ST Microelectronics makes a lot of different microcontroller chips:
We’re only interested in the ARM Cortex chips here, i.e. the STM32’s:
- the F0 series is Cortex M0
- the F1 and F2 series are Cortex M3 (faster)
- the F3 and F4 series are Cortex M4 (w/ floating point)
- the F7 series is Cortex M7 (high end, just out)
- the Lx series are low-power variants (but not as many features)

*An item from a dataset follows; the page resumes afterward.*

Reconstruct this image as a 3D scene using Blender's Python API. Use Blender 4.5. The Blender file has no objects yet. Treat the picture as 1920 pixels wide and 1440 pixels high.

All of these are available in a variety of packages, and with different numbers of pins. It’s easy to get lost in this jungle, and the fact that they are called “STM32F<blah><blah>
” isn’t very helpful, but STM has adopted some simple conventions across their entire range.
Let’s take STM32F103R8T6
as example:
- STM32 is obvious: the manufacturer and the 32-bit ARM family
- F1 (also “F1xx”): it’s an ARM Cortex M3 with hardware multiply and divide
- 03 (or rather “F103”): a specific µC with a specific set of built-in peripherals
- looking at the datasheet, we can also tell that this series runs at up to 72 MHz
- R is the pin count: “T” is 36, “C” is 48, “R” is 64, “V” is “100”, etc
- 8 is the memory size: “8” is 64 KB flash, “B” is 128 KB, “C” is 256 KB, etc
- T is the package type: “T” is LQFP, “V” is “VFQFPN”, etc
- 6 is the temperature range: “6” is -40 .. +85 °C
For software development, what matters most is the “F103” (architecture) and the “8” (memory size and some h/w trade-offs). The rest is just tedious and confusing, mostly.
We’re going to stick to “F103” for the time being. Which is a world in itself, by the way.